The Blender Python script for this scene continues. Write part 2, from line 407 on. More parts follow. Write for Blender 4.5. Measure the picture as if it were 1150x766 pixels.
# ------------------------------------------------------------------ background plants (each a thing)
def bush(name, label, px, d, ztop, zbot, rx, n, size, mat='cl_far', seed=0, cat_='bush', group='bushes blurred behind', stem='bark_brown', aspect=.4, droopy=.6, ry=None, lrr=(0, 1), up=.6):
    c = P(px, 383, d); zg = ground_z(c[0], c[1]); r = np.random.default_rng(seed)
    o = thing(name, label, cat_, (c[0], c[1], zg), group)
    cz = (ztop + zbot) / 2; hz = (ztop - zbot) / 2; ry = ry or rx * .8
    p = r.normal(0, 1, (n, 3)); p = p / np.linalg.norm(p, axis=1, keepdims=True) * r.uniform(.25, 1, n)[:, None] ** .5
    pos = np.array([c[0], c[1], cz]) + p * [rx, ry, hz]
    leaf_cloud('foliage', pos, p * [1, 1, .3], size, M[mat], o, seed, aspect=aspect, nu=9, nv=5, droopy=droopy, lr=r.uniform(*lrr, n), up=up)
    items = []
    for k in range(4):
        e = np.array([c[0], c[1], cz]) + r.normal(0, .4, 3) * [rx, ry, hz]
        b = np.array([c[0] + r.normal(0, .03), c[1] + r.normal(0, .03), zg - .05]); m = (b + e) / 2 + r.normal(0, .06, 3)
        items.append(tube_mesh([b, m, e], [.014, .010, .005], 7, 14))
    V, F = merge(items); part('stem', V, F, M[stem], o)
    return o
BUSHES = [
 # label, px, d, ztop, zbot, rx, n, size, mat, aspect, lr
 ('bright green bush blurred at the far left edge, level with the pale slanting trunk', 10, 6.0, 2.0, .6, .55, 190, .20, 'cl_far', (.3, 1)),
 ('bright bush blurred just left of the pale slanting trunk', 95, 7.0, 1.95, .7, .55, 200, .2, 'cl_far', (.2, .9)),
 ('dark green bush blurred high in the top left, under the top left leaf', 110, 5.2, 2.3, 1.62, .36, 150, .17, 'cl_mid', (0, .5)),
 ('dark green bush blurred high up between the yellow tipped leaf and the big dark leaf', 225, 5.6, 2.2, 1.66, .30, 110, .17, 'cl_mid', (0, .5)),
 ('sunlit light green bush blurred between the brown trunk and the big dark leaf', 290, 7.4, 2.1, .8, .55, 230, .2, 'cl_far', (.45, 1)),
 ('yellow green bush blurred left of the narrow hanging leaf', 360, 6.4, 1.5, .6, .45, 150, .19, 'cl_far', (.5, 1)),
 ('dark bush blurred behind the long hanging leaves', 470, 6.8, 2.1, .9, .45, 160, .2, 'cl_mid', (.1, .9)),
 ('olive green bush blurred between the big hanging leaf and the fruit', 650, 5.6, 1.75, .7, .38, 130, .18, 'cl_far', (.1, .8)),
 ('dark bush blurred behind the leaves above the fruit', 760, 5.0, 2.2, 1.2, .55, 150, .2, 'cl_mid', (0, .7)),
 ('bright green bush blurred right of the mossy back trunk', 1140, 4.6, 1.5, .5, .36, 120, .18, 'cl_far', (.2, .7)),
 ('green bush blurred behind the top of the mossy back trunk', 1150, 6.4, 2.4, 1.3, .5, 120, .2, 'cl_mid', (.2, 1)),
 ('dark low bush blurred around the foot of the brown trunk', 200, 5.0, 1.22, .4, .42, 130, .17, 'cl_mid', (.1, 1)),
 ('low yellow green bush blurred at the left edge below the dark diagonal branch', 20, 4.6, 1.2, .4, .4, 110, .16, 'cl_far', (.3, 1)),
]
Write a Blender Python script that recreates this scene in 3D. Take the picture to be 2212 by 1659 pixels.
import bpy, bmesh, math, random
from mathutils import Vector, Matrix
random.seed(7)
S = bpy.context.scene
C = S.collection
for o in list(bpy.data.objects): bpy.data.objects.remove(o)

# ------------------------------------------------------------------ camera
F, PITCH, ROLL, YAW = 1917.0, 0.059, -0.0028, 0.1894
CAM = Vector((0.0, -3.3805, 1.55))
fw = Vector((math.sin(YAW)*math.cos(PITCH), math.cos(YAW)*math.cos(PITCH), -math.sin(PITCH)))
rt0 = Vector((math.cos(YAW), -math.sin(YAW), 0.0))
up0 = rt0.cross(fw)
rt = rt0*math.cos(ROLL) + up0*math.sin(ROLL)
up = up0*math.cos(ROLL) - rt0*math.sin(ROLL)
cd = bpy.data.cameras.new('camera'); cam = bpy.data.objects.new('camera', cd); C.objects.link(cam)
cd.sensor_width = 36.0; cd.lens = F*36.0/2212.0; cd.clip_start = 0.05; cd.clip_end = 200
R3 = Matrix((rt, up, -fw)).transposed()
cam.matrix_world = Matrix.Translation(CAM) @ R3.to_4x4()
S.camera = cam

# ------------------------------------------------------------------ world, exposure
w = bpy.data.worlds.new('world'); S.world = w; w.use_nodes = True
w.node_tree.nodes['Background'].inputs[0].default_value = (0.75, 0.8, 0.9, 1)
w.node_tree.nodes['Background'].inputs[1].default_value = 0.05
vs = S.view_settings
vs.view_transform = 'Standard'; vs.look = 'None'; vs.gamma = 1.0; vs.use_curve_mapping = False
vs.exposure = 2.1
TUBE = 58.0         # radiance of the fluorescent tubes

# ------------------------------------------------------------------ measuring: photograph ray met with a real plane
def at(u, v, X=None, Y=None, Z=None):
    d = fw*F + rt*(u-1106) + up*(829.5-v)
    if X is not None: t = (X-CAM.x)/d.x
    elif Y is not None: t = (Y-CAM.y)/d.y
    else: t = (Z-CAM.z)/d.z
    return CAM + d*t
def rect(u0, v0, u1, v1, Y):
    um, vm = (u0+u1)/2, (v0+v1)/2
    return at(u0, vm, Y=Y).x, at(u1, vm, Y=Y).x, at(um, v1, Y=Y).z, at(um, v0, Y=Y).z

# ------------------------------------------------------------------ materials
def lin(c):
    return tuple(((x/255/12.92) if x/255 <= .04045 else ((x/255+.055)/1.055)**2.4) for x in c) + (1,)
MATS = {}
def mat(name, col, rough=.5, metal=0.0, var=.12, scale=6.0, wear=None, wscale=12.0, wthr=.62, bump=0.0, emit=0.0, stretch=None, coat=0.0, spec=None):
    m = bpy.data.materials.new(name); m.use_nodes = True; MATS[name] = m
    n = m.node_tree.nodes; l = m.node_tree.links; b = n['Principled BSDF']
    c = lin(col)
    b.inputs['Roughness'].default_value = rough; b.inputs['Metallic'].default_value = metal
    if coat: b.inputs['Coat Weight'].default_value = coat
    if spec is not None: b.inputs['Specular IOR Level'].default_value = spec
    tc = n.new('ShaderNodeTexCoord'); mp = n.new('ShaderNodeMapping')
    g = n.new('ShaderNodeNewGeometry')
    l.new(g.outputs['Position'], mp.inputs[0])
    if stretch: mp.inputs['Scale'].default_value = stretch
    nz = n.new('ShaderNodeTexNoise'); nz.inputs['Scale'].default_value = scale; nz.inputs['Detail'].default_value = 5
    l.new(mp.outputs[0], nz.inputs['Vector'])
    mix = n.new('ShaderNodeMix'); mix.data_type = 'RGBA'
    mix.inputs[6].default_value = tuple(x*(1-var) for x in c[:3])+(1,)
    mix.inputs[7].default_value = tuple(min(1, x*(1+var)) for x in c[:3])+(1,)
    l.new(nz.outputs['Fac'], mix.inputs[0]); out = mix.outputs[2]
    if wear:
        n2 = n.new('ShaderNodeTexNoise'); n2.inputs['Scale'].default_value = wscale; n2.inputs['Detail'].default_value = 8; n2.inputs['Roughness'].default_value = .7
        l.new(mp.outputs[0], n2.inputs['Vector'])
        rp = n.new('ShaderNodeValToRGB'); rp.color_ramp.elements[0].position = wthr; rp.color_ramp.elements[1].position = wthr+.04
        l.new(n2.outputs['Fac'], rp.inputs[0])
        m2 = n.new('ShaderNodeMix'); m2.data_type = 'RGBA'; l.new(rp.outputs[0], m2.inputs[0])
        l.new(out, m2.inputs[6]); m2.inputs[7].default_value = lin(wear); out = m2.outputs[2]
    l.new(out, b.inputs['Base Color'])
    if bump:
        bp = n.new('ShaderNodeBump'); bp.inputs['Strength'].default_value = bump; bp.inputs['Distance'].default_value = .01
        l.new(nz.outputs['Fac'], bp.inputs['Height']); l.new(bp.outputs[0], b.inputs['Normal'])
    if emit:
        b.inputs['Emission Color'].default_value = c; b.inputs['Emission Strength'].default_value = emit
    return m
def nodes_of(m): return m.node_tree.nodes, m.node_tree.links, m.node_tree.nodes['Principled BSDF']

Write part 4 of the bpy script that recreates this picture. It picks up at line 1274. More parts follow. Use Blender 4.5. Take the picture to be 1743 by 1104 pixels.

Job:
Return exactly the lines from the line that has "('dark bush blurred behind the leaves" to the line that has "for o in list(bpy.data.objects): bpy.data.objects.remove(o)", both of them included.

Result of the task:
 ('dark bush blurred behind the leaves above the fruit', 760, 5.0, 2.2, 1.2, .55, 150, .2, 'cl_mid', (0, .7)),
 ('bright green bush blurred right of the mossy back trunk', 1140, 4.6, 1.5, .5, .36, 120, .18, 'cl_far', (.2, .7)),
 ('green bush blurred behind the top of the mossy back trunk', 1150, 6.4, 2.4, 1.3, .5, 120, .2, 'cl_mid', (.2, 1)),
 ('dark low bush blurred around the foot of the brown trunk', 200, 5.0, 1.22, .4, .42, 130, .17, 'cl_mid', (.1, 1)),
 ('low yellow green bush blurred at the left edge below the dark diagonal branch', 20, 4.6, 1.2, .4, .4, 110, .16, 'cl_far', (.3, 1)),
]
Write a Blender Python script that recreates this scene in 3D. Take the picture to be 2212 by 1659 pixels.
import bpy, bmesh, math, random
from mathutils import Vector, Matrix
random.seed(7)
S = bpy.context.scene
C = S.collection
for o in list(bpy.data.objects): bpy.data.objects.remove(o)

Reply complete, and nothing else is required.